A new diploma course is set to produce a new breed of school counsellor who is better versed in giving advice to students about career choices and the world of work.

The two-year Diploma in Social Studies (Occupational Guidance & Career Counselling), which starts in February, will be the first of its kind in Malta. It will be run by the Workers' Participation Development Centre and its study units will range from career counselling and placement skills to labour market trends and employer needs.

The course will seek to improve the skills, awareness and general competence of many individuals already responsible for guiding and counselling students, workers and would-be workers on career choices.

Prof. Godfrey Baldacchino, the centre's director, said school counsellors have so far been trained mainly to handle individual psycho-social problems in a school context, and find themselves giving advice on possible careers "without any formal knowledge of how the labour market operates".

On the other hand, employment advisors have hardly any formal understanding of how the educational system works, he said.

"Both sets of officials carry a grave responsibility, but each seems to have what the other lacks in terms of skill and appreciation of the world out there.

"The new diploma - a complete first - will seek to bridge this gap. It will seek to attract participants from the spheres of both education and employment, and thus foster a healthy interchange between the two in the university classroom, the context for what should be a participative adult-education environment.

"We have a lot of respect for all those who try to mentor and provide advice to students," said Prof. Baldacchino.

"The key novelty here is to upgrade the basis of such advice by a stronger appreciation of what labour markets and business organisations are, how they operate, how they evolve."

At the same time, workers or people actively looking for work were in as much need of qualified guidance as students, he said. The over 30 private employment agencies in existence could easily upgrade their services to include this area.

"Restructuring, privatisation, downsizing, technological change are obliging a radical consideration of the snug, 'job-for-life' attitude. There are some 40,000 job changes in Malta registered by the ETC every year."

Prof. Baldacchino was asked if he thought students in general were leaving school with too little knowledge of the world of work and how to steer their own course through it.

The education system, he confirmed, still had too much of an academic bias.
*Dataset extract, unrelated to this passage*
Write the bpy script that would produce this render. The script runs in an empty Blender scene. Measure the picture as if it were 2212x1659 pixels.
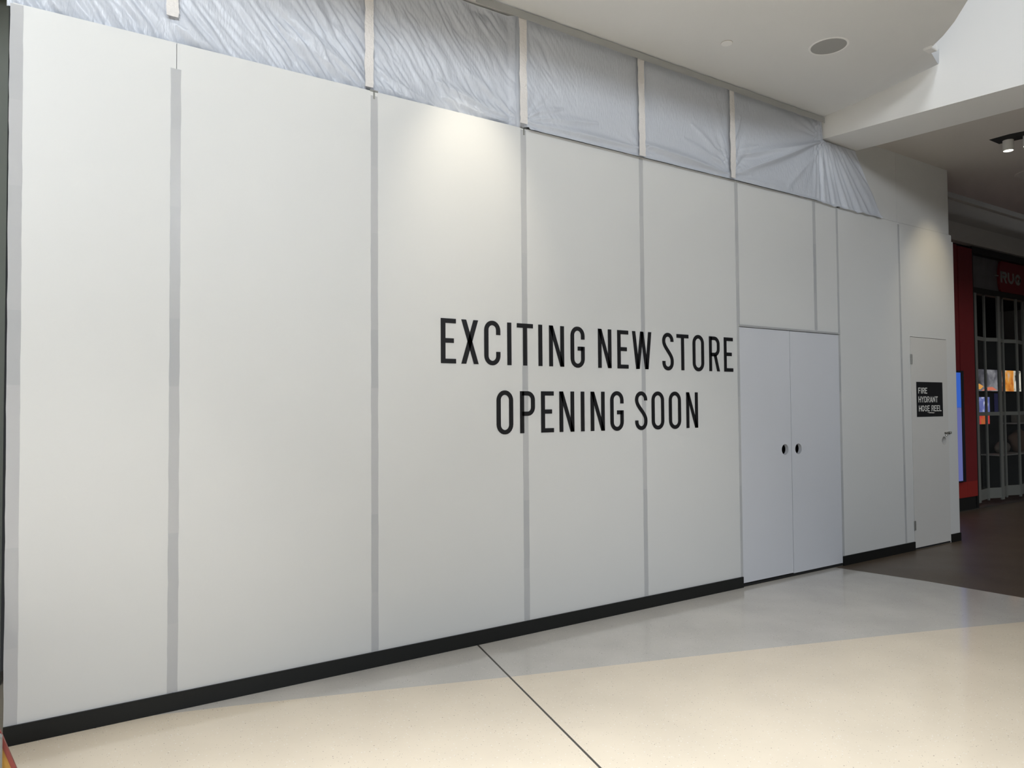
import bpy, bmesh, math, random
from mathutils import Vector, Matrix, noise
random.seed(7)
S = bpy.context.scene
C = S.collection
# ------------------------------------------------------------------ camera
yaw, pitch, roll = 0.5902, 0.0300, -0.0071
F = Vector((math.sin(yaw)*math.cos(pitch), math.cos(yaw)*math.cos(pitch), math.sin(pitch)))
r0 = Vector((math.cos(yaw), -math.sin(yaw), 0)); u0 = r0.cross(F)
R_ = math.cos(roll)*r0 + math.sin(roll)*u0; U_ = -math.sin(roll)*r0 + math.cos(roll)*u0
cam_d = bpy.data.cameras.new('camera'); cam = bpy.data.objects.new('camera', cam_d); C.objects.link(cam)
m = Matrix((R_, U_, -F)).transposed().to_4x4(); m.translation = Vector((-0.7376, -4.5032, 1.6707))
cam.matrix_world = m
cam_d.sensor_width = 36; cam_d.lens = 1599.16/2212*36; cam_d.clip_end = 200
S.camera = cam
# ------------------------------------------------------------------ colour management
S.view_settings.view_transform = 'Standard'; S.view_settings.look = 'None'
S.view_settings.gamma = 1; S.view_settings.use_curve_mapping = False
S.view_settings.exposure = 0.03
# ------------------------------------------------------------------ world: dim hall light
w = bpy.data.worlds.new('world'); S.world = w; w.use_nodes = True
w.node_tree.nodes['Background'].inputs[0].default_value = (0.90, 0.94, 1.0, 1)
w.node_tree.nodes['Background'].inputs[1].default_value = 0.03
# ------------------------------------------------------------------ lights
def area(name, loc, target, sx, sy, power, col=(1,1,1), spread=180):
    d = bpy.data.lights.new(name, 'AREA'); d.shape = 'RECTANGLE'; d.size = sx; d.size_y = sy
    d.energy = power; d.color = col; d.spread = math.radians(spread)
    o = bpy.data.objects.new(name, d); C.objects.link(o); o.location = loc
    o.rotation_euler = (Vector(target)-Vector(loc)).to_track_quat('-Z', 'Y').to_euler()
    return o
def spot(name, loc, target, power, angle, blend, col, rad=0.04):
    d = bpy.data.lights.new(name, 'SPOT'); d.energy = power; d.spot_size = math.radians(angle)
    d.spot_blend = blend; d.color = col; d.shadow_soft_size = rad
    o = bpy.data.objects.new(name, d); C.objects.link(o); o.location = loc
    o.rotation_euler = (Vector(target)-Vector(loc)).to_track_quat('-Z', 'Y').to_euler()
    return o
area('daylight_far_clerestory', (-6, -18, 7.4), (0, 0, 3), 6.0, 1.8, 1000, (0.90, 0.955, 1.0))
area('daylight_opposite_clerestory', (5, -18, 7.4), (4, 0, 3), 5.0, 1.8, 380, (0.90, 0.955, 1.0))
area('added_upper_wall_fill', (-3.0, -7.0, 5.5), (-2.6, 0, 6.6), 2.4, 0.9, 125, (0.88, 0.94, 1.0), spread=95)  # added fill without a known window, tilted up to brighten the upper left wall
area('atrium_skylight', (1.5, -4.6, 9.5), (1.5, -4.6, 0), 9, 4.5, 45, (0.96, 0.98, 1.0), spread=60)
area('atrium_lantern', (-1.5, -4.6, 9.5), (-1.5, -4.6, 0), 4, 4.5, 405, (0.96, 0.98, 1.0), spread=60)
area('added_bulkhead_fill', (0.5, -5.8, 7.9), (6.4, -2.0, 5.2), 1.5, 1.5, 22, (0.93, 0.97, 1.0), spread=60)  # added lamp, aimed at the bulkhead face to brighten it
spot('added_floor_downlight', (-0.4, -1.75, 4.58), (-0.4, -1.3, 0), 255, 60, 1.0, (1.0, 0.97, 0.93))  # this and the next lamp are unseen, added to brighten the near-wall floor
spot('added_floor_downlight', (3.6, -1.8, 4.58), (3.6, -1.55, 0), 230, 75, 1.0, (1.0, 0.97, 0.93))
spot('downlight_wall_glow', (1.85, -0.80, 4.58), (1.93, 0.0, 3.10), 66, 50, 1.0, (1.0, 0.89, 0.70))
spot('downlight_cupboard_glow', (8.3, -0.86, 4.42), (8.25, 0.0, 2.7), 42, 64, 1.0, (1.0, 0.84, 0.56))
spot('added_passage_light', (12.5, -1.6, 4.5), (12.5, -1.2, 0), 80, 150, 1.0, (1.0, 0.93, 0.85))  # unseen lamp, added to lift the dark neighbouring shopfront

# ------------------------------------------------------------------ materials
def mat(name, col, rough=0.5, metal=0.0, spec=0.5, bump=0.0, bscale=40, var=0.0, vscale=3, alpha=1.0,
        emit=None, estr=0.0, coat=0.0):
    m = bpy.data.materials.new(name); m.use_nodes = True
    nt = m.node_tree; b = nt.nodes['Principled BSDF']
    b.inputs['Base Color'].default_value = (*col, 1); b.inputs['Roughness'].default_value = rough
    b.inputs['Metallic'].default_value = metal; b.inputs['Specular IOR Level'].default_value = spec
    b.inputs['Alpha'].default_value = alpha; b.inputs['Coat Weight'].default_value = coat
    tc = nt.nodes.new('ShaderNodeTexCoord')
    if var:
        n = nt.nodes.new('ShaderNodeTexNoise'); n.inputs['Scale'].default_value = vscale; n.inputs['Detail'].default_value = 5
        nt.links.new(tc.outputs['Object'], n.inputs['Vector'])
        mx = nt.nodes.new('ShaderNodeMix'); mx.data_type = 'RGBA'
        mx.inputs[6].default_value = (*[c*(1-var) for c in col], 1); mx.inputs[7].default_value = (*[min(1, c*(1+var)) for c in col], 1)
        nt.links.new(n.outputs['Fac'], mx.inputs[0]); nt.links.new(mx.outputs[2], b.inputs['Base Color'])
    if bump:
        n = nt.nodes.new('ShaderNodeTexNoise'); n.inputs['Scale'].default_value = bscale; n.inputs['Detail'].default_value = 4
        nt.links.new(tc.outputs['Object'], n.inputs['Vector'])
        bp = nt.nodes.new('ShaderNodeBump'); bp.inputs['Strength'].default_value = bump; bp.inputs['Distance'].default_value = 0.01
        nt.links.new(n.outputs['Fac'], bp.inputs['Height']); nt.links.new(bp.outputs['Normal'], b.inputs['Normal'])
    if emit:
        b.inputs['Emission Color'].default_value = (*emit, 1); b.inputs['Emission Strength'].default_value = estr
    return m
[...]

Practical knowledge was discounted and the experience of work as educational in its own right was under-rated.

"The world of work is often looked upon with suspicion by educators, and the undue emphasis placed by many employers on specific training rather than education widens this gap.

"Still, the facts are irreversible. Education and employment must develop a better interface, one which takes fuller cognisance of lifelong learning, re-training, apprenticeships, sandwich courses, professional development, accreditation of prior knowledge and other initiatives."

This will be the fifth diploma programme in applied social studies to be run by the Workers' Participation Development Centre, the oldest institute at the University of Malta, set up in 1981.